Im Szenario von Abb. 14-7 wird Relation A zunächst in R1 erstmalig referenziert. Dazu wird der für A zuständige Directory-Rechner R2 konsultiert, wobei festgestellt wird, daß für A noch kein GLM vorliegt. Deshalb überträgt R2 die GLA für A an R1 und erweitert seine Directory-Information entsprechend. In R1 können dann die Sperren für A fortan lokal bearbeitet werden. Im weiteren Verlauf der Transaktionsverarbeitung soll Relation A in Rechner R3 referenziert werden (Schritt 2 in Abb. 14-7). Für die zugehörige Sperranforderung werden 4 Nachrichten erforderlich, nämlich zwei zur GLM-Lokalisierung und zwei zum Sperrerwerb selbst. Wenn keine Sperren für A mehr vergeben bzw. angefordert sind, kann R1 die GLA aufgeben, wozu die Directory-Information in R2 zurückzusetzen ist. Bei einer Migration der GLA für A, z.B. nach R3, ist die Directory-Information in R2 ebenso anzupassen.

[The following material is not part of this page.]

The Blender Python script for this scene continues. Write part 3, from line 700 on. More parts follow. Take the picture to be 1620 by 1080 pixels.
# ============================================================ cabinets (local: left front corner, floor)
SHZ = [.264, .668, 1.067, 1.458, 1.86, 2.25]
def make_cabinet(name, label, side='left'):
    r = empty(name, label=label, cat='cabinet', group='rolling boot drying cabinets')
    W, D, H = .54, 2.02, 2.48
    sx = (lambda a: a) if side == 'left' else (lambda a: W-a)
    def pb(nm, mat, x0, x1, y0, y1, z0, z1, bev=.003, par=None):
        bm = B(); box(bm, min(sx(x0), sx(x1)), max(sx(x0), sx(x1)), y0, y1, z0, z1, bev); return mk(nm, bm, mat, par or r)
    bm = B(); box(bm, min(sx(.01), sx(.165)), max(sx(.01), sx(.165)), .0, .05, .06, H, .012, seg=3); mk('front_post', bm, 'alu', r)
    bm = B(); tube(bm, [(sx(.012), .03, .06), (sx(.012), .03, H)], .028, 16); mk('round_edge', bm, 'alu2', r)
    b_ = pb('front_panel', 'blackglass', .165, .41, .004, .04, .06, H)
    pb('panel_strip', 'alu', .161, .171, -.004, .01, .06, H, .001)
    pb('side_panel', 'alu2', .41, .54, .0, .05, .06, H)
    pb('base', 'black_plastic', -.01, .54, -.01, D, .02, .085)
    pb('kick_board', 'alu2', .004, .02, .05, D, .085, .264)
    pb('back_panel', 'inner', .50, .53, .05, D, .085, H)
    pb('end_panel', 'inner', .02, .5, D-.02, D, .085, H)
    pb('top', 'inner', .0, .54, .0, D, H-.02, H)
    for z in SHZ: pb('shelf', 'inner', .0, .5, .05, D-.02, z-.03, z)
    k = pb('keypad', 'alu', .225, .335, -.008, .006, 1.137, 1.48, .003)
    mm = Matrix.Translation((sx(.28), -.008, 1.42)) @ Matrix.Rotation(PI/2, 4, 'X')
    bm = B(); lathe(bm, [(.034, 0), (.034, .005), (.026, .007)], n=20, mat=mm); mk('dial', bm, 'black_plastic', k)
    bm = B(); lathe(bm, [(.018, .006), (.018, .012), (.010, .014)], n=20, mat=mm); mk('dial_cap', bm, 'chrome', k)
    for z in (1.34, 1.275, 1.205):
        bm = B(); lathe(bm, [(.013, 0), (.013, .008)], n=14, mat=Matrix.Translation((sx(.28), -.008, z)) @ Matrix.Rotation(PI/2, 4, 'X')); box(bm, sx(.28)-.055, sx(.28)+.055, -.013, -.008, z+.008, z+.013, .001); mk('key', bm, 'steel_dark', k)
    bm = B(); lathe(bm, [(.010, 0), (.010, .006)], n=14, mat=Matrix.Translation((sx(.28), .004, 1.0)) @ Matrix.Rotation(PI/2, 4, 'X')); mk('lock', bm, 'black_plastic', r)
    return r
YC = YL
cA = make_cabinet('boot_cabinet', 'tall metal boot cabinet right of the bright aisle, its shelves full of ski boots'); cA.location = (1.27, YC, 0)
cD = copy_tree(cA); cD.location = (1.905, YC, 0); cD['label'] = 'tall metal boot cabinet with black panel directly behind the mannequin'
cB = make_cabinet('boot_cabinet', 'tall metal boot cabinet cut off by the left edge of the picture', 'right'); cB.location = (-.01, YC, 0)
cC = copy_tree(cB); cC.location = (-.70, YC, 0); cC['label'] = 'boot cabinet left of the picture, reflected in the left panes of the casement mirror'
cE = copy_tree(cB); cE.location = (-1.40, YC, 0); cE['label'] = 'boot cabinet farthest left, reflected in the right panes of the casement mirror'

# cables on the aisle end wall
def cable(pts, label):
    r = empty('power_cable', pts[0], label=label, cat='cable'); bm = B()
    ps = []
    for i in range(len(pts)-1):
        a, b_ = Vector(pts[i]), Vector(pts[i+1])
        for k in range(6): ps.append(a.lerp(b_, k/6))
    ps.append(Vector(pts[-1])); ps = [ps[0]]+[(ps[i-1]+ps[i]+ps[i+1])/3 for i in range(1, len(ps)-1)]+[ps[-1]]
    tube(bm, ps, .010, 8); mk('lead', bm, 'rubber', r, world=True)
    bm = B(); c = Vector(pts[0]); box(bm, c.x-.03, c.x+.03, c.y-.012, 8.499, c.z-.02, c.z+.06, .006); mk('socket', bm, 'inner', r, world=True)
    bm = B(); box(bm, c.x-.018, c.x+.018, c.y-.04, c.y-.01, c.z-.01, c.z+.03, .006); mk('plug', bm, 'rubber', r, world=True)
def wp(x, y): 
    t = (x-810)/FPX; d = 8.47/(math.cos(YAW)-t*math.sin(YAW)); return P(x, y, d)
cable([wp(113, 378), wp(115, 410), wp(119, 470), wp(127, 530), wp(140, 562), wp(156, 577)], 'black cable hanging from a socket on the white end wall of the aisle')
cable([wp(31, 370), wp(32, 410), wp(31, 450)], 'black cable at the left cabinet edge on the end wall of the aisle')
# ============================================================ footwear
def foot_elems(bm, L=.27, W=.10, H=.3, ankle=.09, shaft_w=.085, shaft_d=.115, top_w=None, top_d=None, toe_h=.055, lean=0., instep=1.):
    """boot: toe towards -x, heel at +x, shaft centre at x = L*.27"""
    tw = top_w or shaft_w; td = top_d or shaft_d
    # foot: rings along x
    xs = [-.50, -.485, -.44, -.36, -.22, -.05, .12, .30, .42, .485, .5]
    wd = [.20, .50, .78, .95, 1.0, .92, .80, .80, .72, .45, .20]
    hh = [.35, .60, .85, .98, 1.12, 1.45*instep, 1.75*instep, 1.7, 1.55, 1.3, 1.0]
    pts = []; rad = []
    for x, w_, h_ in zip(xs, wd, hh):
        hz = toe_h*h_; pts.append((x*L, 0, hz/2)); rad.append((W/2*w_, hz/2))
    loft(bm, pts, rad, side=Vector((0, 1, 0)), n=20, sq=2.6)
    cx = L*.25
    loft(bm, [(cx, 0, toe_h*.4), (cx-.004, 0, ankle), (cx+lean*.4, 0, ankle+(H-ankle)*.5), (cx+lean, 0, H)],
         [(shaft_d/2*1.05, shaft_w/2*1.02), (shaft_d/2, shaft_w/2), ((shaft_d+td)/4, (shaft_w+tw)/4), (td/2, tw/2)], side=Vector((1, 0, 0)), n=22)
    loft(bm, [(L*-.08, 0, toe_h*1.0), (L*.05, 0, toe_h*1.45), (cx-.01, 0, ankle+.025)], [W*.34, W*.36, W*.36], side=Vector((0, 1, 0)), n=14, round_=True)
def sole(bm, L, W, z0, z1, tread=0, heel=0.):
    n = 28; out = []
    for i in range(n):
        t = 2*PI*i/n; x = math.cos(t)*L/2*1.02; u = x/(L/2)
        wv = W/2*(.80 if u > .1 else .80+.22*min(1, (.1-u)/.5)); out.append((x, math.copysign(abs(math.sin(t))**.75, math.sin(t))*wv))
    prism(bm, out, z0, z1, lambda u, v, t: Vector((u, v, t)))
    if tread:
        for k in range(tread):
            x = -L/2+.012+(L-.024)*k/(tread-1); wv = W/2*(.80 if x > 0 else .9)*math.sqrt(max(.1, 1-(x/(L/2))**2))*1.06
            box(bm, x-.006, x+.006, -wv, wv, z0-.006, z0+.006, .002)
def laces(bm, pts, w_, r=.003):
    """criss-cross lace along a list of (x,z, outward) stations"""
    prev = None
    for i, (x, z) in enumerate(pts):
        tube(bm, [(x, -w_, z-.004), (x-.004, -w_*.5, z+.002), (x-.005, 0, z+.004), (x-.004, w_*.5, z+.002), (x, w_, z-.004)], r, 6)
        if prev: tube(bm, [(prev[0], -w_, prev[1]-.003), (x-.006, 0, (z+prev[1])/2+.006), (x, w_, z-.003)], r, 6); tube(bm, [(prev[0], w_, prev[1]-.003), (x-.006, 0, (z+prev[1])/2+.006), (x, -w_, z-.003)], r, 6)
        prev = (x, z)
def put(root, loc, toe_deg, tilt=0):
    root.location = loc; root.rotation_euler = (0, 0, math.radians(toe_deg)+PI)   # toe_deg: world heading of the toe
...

Abb. 14-7: Sperrszenario mit dynamischer GLA-Zuordnung

Ein solcher Ansatz mit dynamischer GLA-Zuordnung wird in DEC VaxCluster-Systemen unterstützt, und zwar durch den sogenannten Distributed Lock Manager (DLM) des VMS-Betriebssystems, der von den Shared-Disk-DBS genutzt wird [KLS86, ST87, Jo91]. Die GLM-Lokalisierung basiert auf einem über eine Hash-Funktion partitionierten Directory.


[60] Einsparungen ergeben sich, wenn Transaktionsrechner, Directory-Knoten und GLM-Rechner nicht verschieden sind.